The power received by the Earth from the sun is about 170,000 terawatt[2], a factor 10,000 more. So plenty of room for growth, right?

But now take a modest 2% yearly growth. This is a factor 1.02 each year. So 500 years of 2% growth would be a factor 1.02^500 = about 20,000.

Maybe we could actually do that with fusion power. But then we'd have two suns(!) worth of extra waste heat to deal with. This cannot work. Current concerns about global warming pale in comparison. Even if we found a way to radiate all that heat into space as infrared, e.g. by concentrating the heat into country sized radiator panels, 35 years of 2% growth would double the waste heat again.

A similar calculation can be done for the growth of anything physical.
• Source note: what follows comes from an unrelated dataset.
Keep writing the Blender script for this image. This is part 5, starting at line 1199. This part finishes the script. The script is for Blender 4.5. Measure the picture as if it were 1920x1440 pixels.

And even if you continue growth off Earth, you'll soon hit the limits of the solar system. Even the volume of an expanding sphere at light speed cannot keep up with an exponential function.

[1] https://www.theworldcounts.com/stories/current_world_energy_...

[2] https://news.mit.edu/2011/energy-scale-part3-1026

2 comments

People always talk about compound interest. Not enough people talk about compound waste heat.
Technology can produce goods with greater intrinsic value for less energy and fewer materials. A modern CPU is vastly more capable that the supercomputers of the 90’s, but costs less to produce and consumes far less energy. More importantly it means the market for CPUs and their contribution to GDP has exploded.

There are ultimate physical limits to how much information can be processed with a fixed amount of energy, but we aren’t near those limits yet. I’d argue that if you factor in technological growth you could go for much longer than 500 years before running out of energy, even if you limit yourself to a type 1 civilisation.